A veces, dejo que el sentimiento escriba por mí y vuele sobre las teclas. Doy rienda suelta a las sensaciones, a los ideales y a los sueños que, a menudo, sigo teniendo despierto y que suelen cumplirse con frecuencia. No parece sabio empeñarse en vivir en el mundo cartesiano de forma perenne, porque se encorseta el alma, y resulta aconsejable ejercitar el espíritu, ente desconocido que emerge cuando no hay nada más a qué aferrarse.

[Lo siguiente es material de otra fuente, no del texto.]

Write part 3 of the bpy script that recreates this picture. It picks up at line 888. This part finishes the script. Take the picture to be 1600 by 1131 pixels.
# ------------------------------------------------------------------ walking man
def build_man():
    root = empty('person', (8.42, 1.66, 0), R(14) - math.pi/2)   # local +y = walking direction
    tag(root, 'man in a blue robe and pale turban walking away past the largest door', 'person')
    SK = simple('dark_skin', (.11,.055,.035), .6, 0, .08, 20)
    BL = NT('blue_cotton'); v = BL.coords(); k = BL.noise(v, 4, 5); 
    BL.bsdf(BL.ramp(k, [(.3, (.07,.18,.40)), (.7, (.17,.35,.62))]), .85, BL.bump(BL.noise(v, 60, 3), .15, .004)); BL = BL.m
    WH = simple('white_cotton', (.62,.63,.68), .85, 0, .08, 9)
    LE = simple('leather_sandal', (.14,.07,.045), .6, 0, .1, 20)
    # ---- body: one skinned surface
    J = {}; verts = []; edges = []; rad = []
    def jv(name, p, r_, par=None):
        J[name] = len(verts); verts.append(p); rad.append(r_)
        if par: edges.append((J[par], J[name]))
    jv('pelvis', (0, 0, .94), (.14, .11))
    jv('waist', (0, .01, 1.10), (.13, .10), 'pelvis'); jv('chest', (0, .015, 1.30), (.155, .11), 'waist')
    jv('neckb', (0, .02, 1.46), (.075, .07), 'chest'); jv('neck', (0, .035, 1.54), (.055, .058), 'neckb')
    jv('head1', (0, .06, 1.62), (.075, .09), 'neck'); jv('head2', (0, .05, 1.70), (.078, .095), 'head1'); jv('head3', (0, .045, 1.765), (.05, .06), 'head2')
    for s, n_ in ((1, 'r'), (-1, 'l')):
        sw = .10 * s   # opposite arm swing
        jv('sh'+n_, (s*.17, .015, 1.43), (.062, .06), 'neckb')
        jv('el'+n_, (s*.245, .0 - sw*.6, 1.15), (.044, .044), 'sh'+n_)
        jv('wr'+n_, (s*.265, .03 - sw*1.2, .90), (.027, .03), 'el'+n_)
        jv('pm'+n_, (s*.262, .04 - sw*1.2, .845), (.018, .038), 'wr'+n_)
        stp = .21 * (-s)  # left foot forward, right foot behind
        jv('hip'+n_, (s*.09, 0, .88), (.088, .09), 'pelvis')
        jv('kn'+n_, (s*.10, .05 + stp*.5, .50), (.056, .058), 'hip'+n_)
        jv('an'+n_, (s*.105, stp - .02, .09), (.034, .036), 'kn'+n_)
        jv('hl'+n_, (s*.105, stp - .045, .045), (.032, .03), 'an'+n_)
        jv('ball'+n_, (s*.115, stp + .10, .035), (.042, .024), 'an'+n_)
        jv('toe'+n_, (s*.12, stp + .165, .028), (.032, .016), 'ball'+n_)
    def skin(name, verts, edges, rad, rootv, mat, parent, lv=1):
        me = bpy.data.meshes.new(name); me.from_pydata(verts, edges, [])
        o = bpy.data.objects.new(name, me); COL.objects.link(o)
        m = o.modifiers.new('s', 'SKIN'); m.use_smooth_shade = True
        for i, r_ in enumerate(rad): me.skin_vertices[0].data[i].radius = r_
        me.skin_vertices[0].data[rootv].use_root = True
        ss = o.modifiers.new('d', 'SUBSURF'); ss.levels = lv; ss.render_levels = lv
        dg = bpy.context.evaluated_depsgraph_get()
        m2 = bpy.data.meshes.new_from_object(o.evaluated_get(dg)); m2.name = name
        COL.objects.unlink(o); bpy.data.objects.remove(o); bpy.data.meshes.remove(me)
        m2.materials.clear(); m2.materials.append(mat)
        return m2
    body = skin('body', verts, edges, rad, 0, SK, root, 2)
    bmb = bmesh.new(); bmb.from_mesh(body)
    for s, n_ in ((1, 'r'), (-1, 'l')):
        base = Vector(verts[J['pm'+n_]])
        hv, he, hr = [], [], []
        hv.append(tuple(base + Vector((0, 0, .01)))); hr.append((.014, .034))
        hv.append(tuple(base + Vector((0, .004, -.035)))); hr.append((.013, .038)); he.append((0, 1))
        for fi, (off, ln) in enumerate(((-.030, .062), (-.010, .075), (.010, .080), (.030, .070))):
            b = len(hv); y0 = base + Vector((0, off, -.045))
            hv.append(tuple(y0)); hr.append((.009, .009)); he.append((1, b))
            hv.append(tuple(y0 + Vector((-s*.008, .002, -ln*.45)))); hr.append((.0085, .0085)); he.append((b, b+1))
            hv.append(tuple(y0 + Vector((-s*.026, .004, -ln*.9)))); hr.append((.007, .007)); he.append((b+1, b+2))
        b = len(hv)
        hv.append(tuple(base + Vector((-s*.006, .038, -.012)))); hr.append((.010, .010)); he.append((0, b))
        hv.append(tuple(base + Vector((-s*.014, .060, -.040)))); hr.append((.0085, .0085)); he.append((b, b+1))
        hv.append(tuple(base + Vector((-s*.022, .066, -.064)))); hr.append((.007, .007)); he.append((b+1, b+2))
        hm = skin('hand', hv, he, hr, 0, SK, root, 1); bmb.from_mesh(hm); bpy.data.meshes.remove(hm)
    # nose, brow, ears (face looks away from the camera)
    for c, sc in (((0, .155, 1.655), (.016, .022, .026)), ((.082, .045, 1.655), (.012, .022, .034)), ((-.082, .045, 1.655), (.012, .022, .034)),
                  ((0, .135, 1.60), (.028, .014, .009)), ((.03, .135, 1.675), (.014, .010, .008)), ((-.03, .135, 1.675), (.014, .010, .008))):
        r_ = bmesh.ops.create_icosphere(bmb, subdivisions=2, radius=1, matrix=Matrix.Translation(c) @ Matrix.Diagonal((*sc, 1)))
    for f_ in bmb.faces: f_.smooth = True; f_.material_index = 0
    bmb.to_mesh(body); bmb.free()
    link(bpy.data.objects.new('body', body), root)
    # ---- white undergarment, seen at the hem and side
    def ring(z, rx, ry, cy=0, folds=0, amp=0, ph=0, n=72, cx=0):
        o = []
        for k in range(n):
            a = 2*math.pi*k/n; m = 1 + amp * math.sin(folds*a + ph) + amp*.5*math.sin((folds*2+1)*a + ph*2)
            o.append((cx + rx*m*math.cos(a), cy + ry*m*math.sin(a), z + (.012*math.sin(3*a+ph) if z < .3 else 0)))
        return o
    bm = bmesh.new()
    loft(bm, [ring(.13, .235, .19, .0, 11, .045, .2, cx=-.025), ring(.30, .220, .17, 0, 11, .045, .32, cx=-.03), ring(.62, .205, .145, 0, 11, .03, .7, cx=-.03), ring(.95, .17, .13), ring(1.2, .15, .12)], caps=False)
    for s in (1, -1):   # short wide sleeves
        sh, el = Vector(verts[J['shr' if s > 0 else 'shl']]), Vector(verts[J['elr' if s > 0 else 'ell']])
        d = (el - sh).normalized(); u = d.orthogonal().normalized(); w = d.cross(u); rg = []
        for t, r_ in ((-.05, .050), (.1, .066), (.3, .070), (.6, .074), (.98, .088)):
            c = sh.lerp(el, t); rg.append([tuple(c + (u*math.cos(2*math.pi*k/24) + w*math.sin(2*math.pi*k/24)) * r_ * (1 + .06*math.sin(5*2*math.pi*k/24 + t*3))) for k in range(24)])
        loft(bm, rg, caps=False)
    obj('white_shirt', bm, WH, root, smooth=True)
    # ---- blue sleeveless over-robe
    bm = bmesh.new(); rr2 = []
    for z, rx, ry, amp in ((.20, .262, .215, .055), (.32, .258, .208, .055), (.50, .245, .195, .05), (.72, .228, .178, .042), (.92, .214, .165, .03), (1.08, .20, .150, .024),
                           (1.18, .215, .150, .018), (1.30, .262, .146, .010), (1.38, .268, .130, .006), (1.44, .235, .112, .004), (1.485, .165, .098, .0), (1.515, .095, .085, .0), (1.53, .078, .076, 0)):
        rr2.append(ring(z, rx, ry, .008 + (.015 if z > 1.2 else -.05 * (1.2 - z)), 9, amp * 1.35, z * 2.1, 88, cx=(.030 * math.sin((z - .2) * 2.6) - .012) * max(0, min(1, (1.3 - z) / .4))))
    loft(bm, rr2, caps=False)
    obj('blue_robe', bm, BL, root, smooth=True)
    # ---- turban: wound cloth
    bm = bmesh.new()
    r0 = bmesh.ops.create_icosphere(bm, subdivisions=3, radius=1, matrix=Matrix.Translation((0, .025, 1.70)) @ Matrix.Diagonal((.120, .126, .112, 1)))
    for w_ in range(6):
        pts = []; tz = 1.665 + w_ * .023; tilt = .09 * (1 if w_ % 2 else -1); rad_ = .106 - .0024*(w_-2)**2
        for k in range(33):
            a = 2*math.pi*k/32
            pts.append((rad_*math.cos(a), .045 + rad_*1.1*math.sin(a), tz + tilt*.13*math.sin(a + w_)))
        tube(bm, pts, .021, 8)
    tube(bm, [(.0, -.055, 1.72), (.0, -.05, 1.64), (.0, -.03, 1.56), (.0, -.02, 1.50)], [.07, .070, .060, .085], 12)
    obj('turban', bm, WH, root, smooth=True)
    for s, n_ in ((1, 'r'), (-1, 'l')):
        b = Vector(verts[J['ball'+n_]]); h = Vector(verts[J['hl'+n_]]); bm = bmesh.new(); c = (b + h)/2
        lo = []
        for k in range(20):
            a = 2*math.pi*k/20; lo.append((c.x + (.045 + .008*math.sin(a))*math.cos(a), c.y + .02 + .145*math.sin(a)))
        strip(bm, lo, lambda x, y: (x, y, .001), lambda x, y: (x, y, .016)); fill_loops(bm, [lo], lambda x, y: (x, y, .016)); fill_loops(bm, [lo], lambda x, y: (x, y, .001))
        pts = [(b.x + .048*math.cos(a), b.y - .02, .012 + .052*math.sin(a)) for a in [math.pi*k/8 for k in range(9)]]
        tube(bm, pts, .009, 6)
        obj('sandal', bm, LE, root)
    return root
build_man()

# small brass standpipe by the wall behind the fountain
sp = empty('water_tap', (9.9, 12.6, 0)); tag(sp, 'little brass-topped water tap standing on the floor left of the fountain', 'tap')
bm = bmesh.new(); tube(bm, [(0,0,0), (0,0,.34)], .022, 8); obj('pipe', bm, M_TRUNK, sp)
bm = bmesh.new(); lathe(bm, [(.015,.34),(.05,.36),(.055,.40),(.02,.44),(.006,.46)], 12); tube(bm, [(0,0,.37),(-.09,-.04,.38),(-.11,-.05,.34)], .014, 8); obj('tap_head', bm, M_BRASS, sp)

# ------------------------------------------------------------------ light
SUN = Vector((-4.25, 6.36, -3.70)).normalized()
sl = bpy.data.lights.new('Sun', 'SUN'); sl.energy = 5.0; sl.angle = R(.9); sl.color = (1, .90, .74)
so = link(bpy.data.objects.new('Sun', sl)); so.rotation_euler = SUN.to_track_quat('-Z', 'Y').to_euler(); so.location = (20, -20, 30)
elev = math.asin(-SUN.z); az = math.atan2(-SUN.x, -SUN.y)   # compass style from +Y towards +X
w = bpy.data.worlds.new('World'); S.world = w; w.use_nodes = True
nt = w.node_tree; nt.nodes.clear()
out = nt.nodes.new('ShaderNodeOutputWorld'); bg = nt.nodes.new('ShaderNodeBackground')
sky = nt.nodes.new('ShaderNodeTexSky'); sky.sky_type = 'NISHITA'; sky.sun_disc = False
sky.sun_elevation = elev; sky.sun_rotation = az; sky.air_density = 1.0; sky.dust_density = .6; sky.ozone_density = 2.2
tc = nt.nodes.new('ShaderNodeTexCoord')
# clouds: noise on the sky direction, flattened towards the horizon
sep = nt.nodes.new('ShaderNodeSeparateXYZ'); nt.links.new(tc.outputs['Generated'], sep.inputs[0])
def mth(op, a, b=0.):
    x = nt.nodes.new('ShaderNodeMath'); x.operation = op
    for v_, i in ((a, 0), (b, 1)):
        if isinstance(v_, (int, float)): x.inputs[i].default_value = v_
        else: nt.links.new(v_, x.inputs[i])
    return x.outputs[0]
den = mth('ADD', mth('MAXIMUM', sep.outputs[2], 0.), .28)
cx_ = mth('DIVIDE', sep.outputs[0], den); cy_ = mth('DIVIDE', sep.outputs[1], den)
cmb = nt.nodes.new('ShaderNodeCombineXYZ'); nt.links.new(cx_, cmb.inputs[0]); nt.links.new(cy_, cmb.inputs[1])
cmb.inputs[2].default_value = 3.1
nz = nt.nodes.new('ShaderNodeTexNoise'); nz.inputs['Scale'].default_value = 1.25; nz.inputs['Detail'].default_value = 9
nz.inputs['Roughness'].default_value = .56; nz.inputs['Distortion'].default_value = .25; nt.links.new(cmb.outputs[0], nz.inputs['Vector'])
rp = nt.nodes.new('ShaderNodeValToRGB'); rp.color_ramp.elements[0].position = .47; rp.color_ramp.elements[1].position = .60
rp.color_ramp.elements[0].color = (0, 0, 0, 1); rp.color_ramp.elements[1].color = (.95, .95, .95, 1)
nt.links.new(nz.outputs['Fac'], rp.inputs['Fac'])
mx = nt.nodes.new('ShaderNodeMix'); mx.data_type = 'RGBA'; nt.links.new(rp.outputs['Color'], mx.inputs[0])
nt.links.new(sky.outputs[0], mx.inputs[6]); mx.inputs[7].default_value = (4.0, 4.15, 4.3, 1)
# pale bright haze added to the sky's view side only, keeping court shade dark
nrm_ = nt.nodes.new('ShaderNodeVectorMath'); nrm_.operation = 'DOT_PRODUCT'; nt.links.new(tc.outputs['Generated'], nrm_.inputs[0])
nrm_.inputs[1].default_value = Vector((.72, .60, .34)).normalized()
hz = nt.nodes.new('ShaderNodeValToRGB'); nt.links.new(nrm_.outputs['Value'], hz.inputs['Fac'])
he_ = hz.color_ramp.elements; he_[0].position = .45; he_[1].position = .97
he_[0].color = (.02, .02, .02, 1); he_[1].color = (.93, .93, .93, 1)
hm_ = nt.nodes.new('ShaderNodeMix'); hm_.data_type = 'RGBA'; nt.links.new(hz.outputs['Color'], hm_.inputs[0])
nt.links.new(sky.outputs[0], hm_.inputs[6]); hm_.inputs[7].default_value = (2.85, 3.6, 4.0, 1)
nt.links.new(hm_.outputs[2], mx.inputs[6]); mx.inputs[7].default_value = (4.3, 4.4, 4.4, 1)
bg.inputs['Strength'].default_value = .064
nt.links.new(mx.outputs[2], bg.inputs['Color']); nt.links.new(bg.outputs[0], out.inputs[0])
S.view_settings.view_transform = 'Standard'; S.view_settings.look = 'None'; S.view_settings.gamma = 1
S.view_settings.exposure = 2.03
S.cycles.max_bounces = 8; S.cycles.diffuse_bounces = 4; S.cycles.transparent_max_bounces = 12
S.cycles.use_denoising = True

Desde ese prisma, reconozco sin pudor que, desde que lo entrevisté siendo un chiquillo, en Suráfrica, disputando la Meridian Cup, le tomé cariño por su soltura, por su sinceridad, por la espontaneidad que transmitía en aquellas noches lejanas del continente negro. Cuando debutó en San Mamés con cara de anuncio de Nenuco, me alegré infinitamente. Comenzaba a vivir, desde el primer día, el nacimiento y la evolución de un futbolista de época. Como antes me sucedió con otros deportistas, Iker me había reservado una notable dosis de afecto y amistad y entre los dos se creó una cercanía imperturbable, muestra de respeto, cariño y comprensión.

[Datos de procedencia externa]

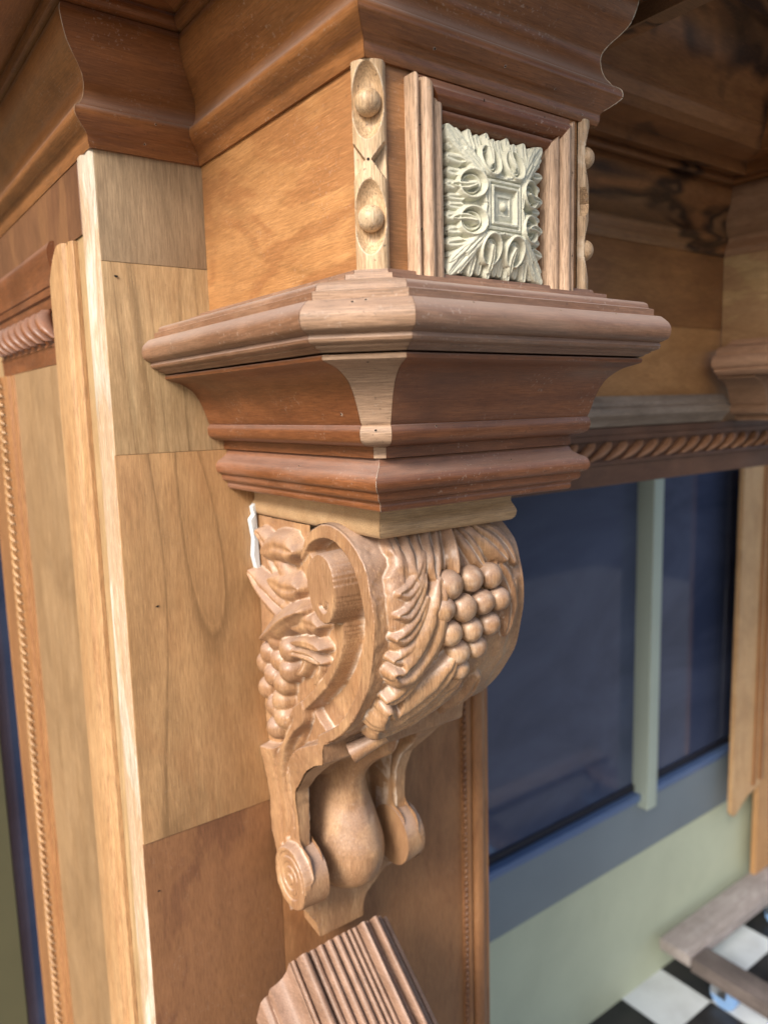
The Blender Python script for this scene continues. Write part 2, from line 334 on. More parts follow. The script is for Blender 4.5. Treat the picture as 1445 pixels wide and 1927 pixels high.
# ---- framed rosette
def stick(name, pts_xz, prof, axis, mat, base_y, holes=()):
    # prof: (across, protrusion). axis Z: across = x ; axis X: across = z
    pass
VPROF = [(0, 0), (0, .0125)] + sm((.0003, .0135), (.0015, .0145), (.0035, .0140), (.0048, .0125)) + [(.0052, .0095), (.0068, .0090)] + \
    sm((.0070, .0120), (.0085, .0165), (.0125, .0185), (.0165, .0165), (.0182, .0120)) + [(.0188, .0085)] + sm((.0192, .0110), (.0215, .0138), (.0255, .0142), (.0290, .0120), (.0312, .0080), (.0322, .0030)) + [(.0322, 0)]
HPROF = [(0, 0), (0, .009)] + sm((.0020, .0100), (.0050, .0115), (.0072, .0135)) + [(.0085, .0165)] + sm((.0100, .0180), (.0150, .0175), (.0190, .0140), (.0205, .0105)) + [(.0215, .0085)] + sm((.0225, .0105), (.0250, .0115), (.0290, .0095), (.0315, .0060)) + [(.0322, .0020), (.0322, 0)]
def frame_bar(name, p0, p1, inward, prof, mat, mitre0, mitre1, holes=()):
    # bar along p0->p1 in the front plane; inward = unit (x,z) pointing to the rosette ; mitre = how much each end shortens per unit across
    V = []; F = []; n = len(prof); mi = []
    d = (p1[0] - p0[0], p1[1] - p0[1]); L = math.hypot(*d); d = (d[0] / L, d[1] / L)
    for e, (p, mt, sg) in enumerate(((p0, mitre0, 1), (p1, mitre1, -1))):
        for a, h in prof:
            mm = mt(a, h) if callable(mt) else mt * a
            V.append((p[0] + inward[0] * a + d[0] * mm * sg, BY + .0003 - h, p[1] + inward[1] * a + d[1] * mm * sg))
    for q in range(n - 1): F.append((q, q + 1, n + q + 1, n + q))
    F.append(tuple(range(n))); F.append(tuple(n + q for q in range(n))[::-1]); mi = [0] * len(F)
    for t, q in holes:
        a, h = prof[q]; base = Vector((p0[0] + d[0] * L * t + inward[0] * a, BY - h - .0004, p0[1] + d[1] * L * t + inward[1] * a)); s0 = len(V)
        for k in range(7):
            an = k / 7 * 6.283; r = .0011 * random.uniform(.7, 1.2); V.append((base.x + r * .7 * math.cos(an), base.y, base.z + r * 1.3 * math.sin(an)))
        F.append(tuple(range(s0, s0 + 7))); mi.append(1)
    o = mesh(name, V, F, [mat, MHOLE], MT, 35, mi); return o
FX0, FX1, FZ0, FZ1 = .4008, .5900, .1065, .2600
lt = lambda a, h: a * .62 + (.002 if a < .006 else 0)
frame_bar('rosette_frame_side', (FX0, FZ0 - .004), (FX0, FZ1), (1, 0), VPROF, FRESHZ, 0, lt, [(.24, 12), (.74, 12)])
frame_bar('rosette_frame_side', (FX1, FZ0 - .004), (FX1, FZ1 - .003), (-1, 0), VPROF, FRESHZ, 0, lambda a, h: a * .8, [(.22, 12), (.7, 12)])
frame_bar('rosette_frame_top', (FX0 + .006, FZ1 - .001), (FX1 - .001, FZ1 - .001), (0, -1), HPROF, red('speckled dark frame', 'X', 30., edge_amt=.3, dust=.05), lambda a, h: a * .9, lambda a, h: a * .8, [(.35, 14), (.78, 12)])

# heightfield tools -------------------------------------------------
def smooth01(t): t = np.clip(t, 0, 1); return t * t * (3 - 2 * t)
def seg_dist(X, Y, pts):
    best = np.full(X.shape, 9.); T = np.zeros(X.shape); SD = np.zeros(X.shape); L = [0]
    for a, b in zip(pts[:-1], pts[1:]): L.append(L[-1] + math.hypot(b[0] - a[0], b[1] - a[1]))
    for k, (a, b) in enumerate(zip(pts[:-1], pts[1:])):
        dx, dy = b[0] - a[0], b[1] - a[1]; l2 = dx * dx + dy * dy + 1e-12
        t = np.clip(((X - a[0]) * dx + (Y - a[1]) * dy) / l2, 0, 1)
        ex, ey = X - a[0] - t * dx, Y - a[1] - t * dy; d = np.hypot(ex, ey); m = d < best
        best[m] = d[m]; T[m] = ((L[k] + t * (L[k + 1] - L[k])) / L[-1])[m]; SD[m] = np.sign(dx * ey - dy * ex)[m] * d[m]
    return best, T, SD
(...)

Hoy, al observar que derrumba los récords como si fueran fichas de dominó, al ver que aquel crío se ha hecho hombre y se comporta como tal en cualquier situación, sólo puedo dar gracias a Dios por regalarme este placer del periodismo, del fútbol, de la psicología y la sociología: el de convivir con un capitán como Dios manda; compañero, líder, valiente, sincero, honrado y estrella; un portero de leyenda con maneras de caballero. Un regalo para España.